En marge de cette procédure, la Croix-Rouge et des associations haïtiennes de soutien aux rapatriés s'activent à collecter des informations sur chaque personne.

"Où avez-vous été arrêté? Depuis quand viviez-vous en République dominicaine?". Les employés des ONG compilent les réponses dans les grilles des documents élaborés par l'agence des Nations unies pour les réfugiés (UNCHR).

- 'Où allez-vous?' -

"Où allez-vous aller en Haïti?" Arrêtés sans avoir eu le temps de prévenir leurs proches et sans argent, rares sont les expulsés qui peuvent répondre à cette question.

Cette détresse est quotidienne, constatent les personnes travaillant à Malpasse, l'un des quatre postes frontière entre Haïti et la République dominicaine.

"Ils arrivent par dizaines sans rien dans les poches (...) Certains ne sont mêmes pas haïtiens", témoigne une fonctionnaire de l'immigration haïtienne qui n'est pas officiellement autorisée à commenter la situation.

Luc Blanco est l'une de ces personnes victimes des arrestations arbitraires des militaires dominicains.

"Je ne connais rien à ce pays, je ne sais pas ce qu'il y a après ce virage", explique le jeune homme de 23 ans en pointant du doigt la piste. "Je ne sais pas où ils vont m'amener et ce qu'ils vont faire avec moi", s'inquiète-t-il.

Dans un créole hésitant mêlé à de l'espagnol, il raconte, lui aussi, comment les officiers l'ont embarqué sans ménagement. "Ils m'ont arrêté devant chez moi.

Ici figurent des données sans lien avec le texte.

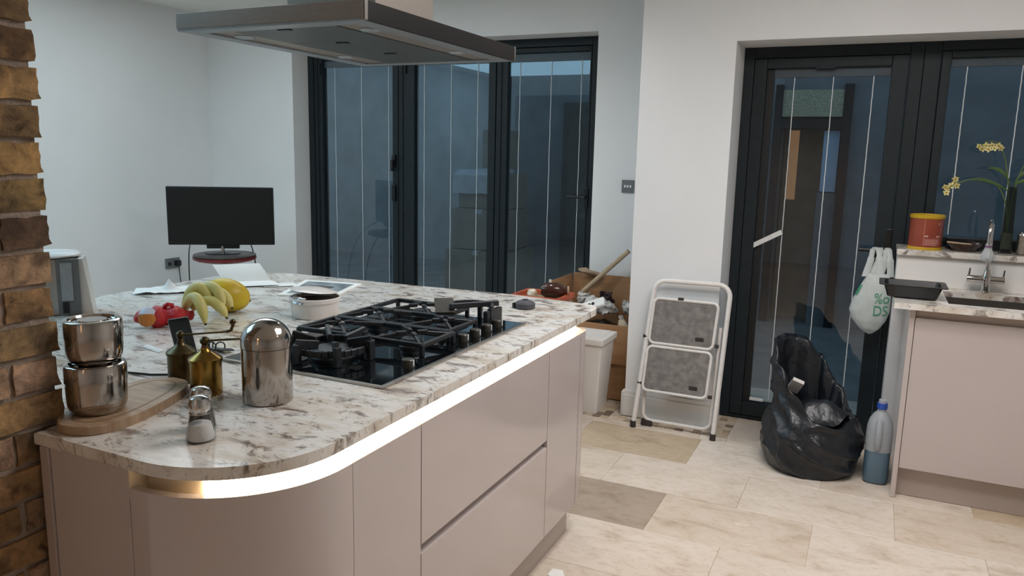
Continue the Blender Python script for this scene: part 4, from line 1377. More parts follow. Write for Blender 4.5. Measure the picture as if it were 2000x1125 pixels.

Je leur ai dit que je voulais aller prendre des affaires dans ma maison, mais ils ne m'ont pas donné le temps".

Luc est né à El Seibo au nord-est de Saint-Domingue dans un batey, un bidonville où s'entassent les coupeurs de canne à sucre. Son tort: n'avoir jamais été enregistré auprès de l'état civil dominicain.

"Ma mère est morte quand j'étais petit et je n'ai jamais connu mon père", explique-t-il. "Je vivais avec mon frère et ma soeur. Eux ont des papiers mais c'est parce qu'ils sont nés d'un autre père".

L'actuelle crise migratoire n'est qu'un nouveau chapitre de l'histoire conflictuelle entre Haïti et la République dominicaine, mais c'en est trop pour les organisations de la société civile haïtienne.

"Beaucoup laissent derrière eux leurs enfants, leurs conjoints. Je considère ça comme un crime contre l'humanité", accuse Pierre Garot Néré, coordonnateur du collectif des organisations pour la défense des droits des migrants et des rapatriés (Coddemir). "Ces gens sont illégaux mais ils sont avant tous des êtres humains".

S'il enrage contre le racisme et la xénophobie lancinante au sein de la société dominicaine, Pierre Garot Néré fustige l'inaction de la communauté internationale: "c'est inacceptable de regarder ce crime contre l'humanité et ne rien faire".